From the listing that follows, output everything exactly except the pictures.

• Provided material
"""

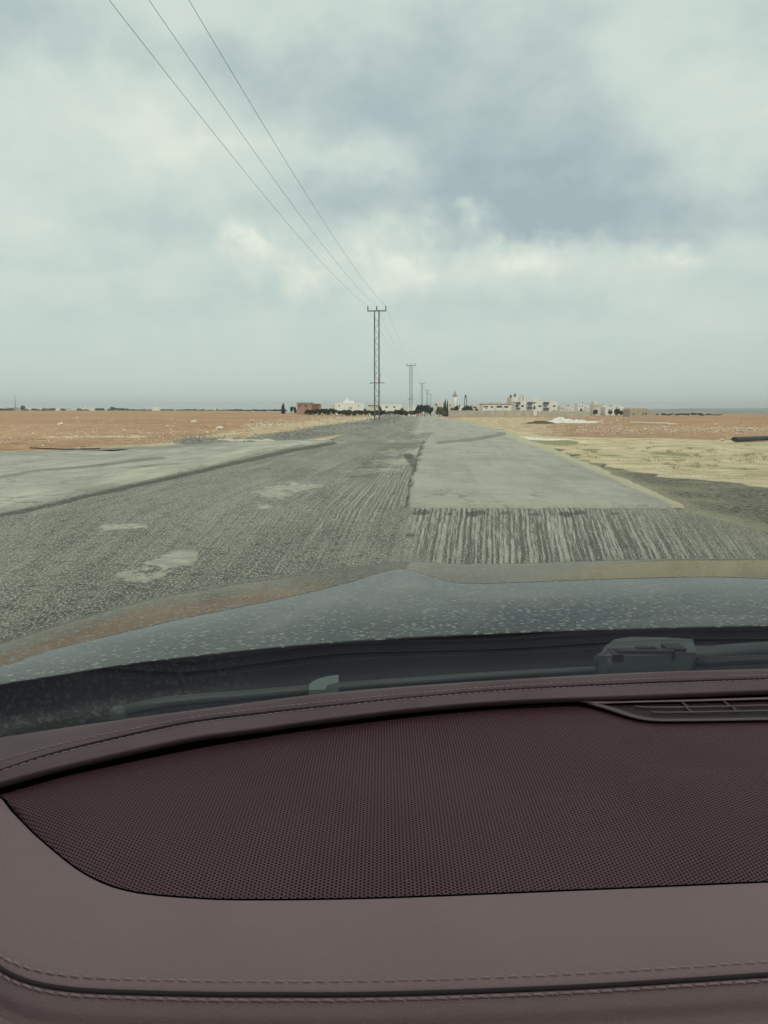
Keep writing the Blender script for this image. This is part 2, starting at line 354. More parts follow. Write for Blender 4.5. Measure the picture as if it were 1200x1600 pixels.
# ------------------------------------------------------------------ road sheets: strips between two edges given as x(y)
def edge_fn(px, extra=()):
    pts = [(bp(u, v).y, bp(u, v).x) for u, v in px]+list(extra); pts.sort()
    ys, xs_ = zip(*pts); return lambda y: np.interp(y, ys, xs_)
def strip(name, L, Rr, ys, m, z, mat, jl=.0, jr=.0, skirt=0., bumpy=0., cuts=(1,1)):
    ys = np.asarray(ys); l = L(ys)+(fbm(ys*1.3, ys*0, 5, 11)-.5)*jl*np.clip(ys/14, .5, 4); r = Rr(ys)+(fbm(ys*1.3, ys*0+4, 5, 12)-.5)*jr*np.clip(ys/14, .5, 4)
    t = np.linspace(0, 1, m); X = l[:, None]*(1-t)+r[:, None]*t; Y = np.repeat(ys[:, None], m, 1); Z = T(X, Y)+z
    if bumpy: Z = Z+(fbm(X*1.2, Y*1.2, 4, 5)-.5)*bumpy
    if skirt and jl: Y = Y+((fbm(X*5, X*0+3, 5, 14)-.5)*.16)*np.clip(1-np.arange(len(ys))/12., 0, 1)[:, None]
    Uu, Vv = topx(X, Y, 0.)
    if skirt:
        X = np.c_[X[:, :1]-.02, X, X[:, -1:]+.02]; Y = np.c_[Y[:, :1], Y, Y[:, -1:]]; Z = np.c_[Z[:, :1]-skirt, Z, Z[:, -1:]-skirt]
        X = np.r_[X[:1], X]; Y = np.r_[Y[:1]-.02, Y]; Z = np.r_[Z[:1]-skirt, Z]
        Uu = np.c_[Uu[:, :1], Uu, Uu[:, -1:]]; Uu = np.r_[Uu[:1], Uu]; Vv = np.c_[Vv[:, :1], Vv, Vv[:, -1:]]; Vv = np.r_[Vv[:1], Vv]
    o = grid_mesh(name, X, Y, Z, mat, smooth=not skirt, flip=True); tag(o, kind='structure')
    return o, X, Y, Uu, Vv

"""

• Complete answer
Keep writing the Blender script for this image. This is part 2, starting at line 354. More parts follow. Write for Blender 4.5. Measure the picture as if it were 1200x1600 pixels.
# ------------------------------------------------------------------ road sheets: strips between two edges given as x(y)
def edge_fn(px, extra=()):
    pts = [(bp(u, v).y, bp(u, v).x) for u, v in px]+list(extra); pts.sort()
    ys, xs_ = zip(*pts); return lambda y: np.interp(y, ys, xs_)
def strip(name, L, Rr, ys, m, z, mat, jl=.0, jr=.0, skirt=0., bumpy=0., cuts=(1,1)):
    ys = np.asarray(ys); l = L(ys)+(fbm(ys*1.3, ys*0, 5, 11)-.5)*jl*np.clip(ys/14, .5, 4); r = Rr(ys)+(fbm(ys*1.3, ys*0+4, 5, 12)-.5)*jr*np.clip(ys/14, .5, 4)
    t = np.linspace(0, 1, m); X = l[:, None]*(1-t)+r[:, None]*t; Y = np.repeat(ys[:, None], m, 1); Z = T(X, Y)+z
    if bumpy: Z = Z+(fbm(X*1.2, Y*1.2, 4, 5)-.5)*bumpy
    if skirt and jl: Y = Y+((fbm(X*5, X*0+3, 5, 14)-.5)*.16)*np.clip(1-np.arange(len(ys))/12., 0, 1)[:, None]
    Uu, Vv = topx(X, Y, 0.)
    if skirt:
        X = np.c_[X[:, :1]-.02, X, X[:, -1:]+.02]; Y = np.c_[Y[:, :1], Y, Y[:, -1:]]; Z = np.c_[Z[:, :1]-skirt, Z, Z[:, -1:]-skirt]
        X = np.r_[X[:1], X]; Y = np.r_[Y[:1]-.02, Y]; Z = np.r_[Z[:1]-skirt, Z]
        Uu = np.c_[Uu[:, :1], Uu, Uu[:, -1:]]; Uu = np.r_[Uu[:1], Uu]; Vv = np.c_[Vv[:, :1], Vv, Vv[:, -1:]]; Vv = np.r_[Vv[:1], Vv]
    o = grid_mesh(name, X, Y, Z, mat, smooth=not skirt, flip=True); tag(o, kind='structure')
    return o, X, Y, Uu, Vv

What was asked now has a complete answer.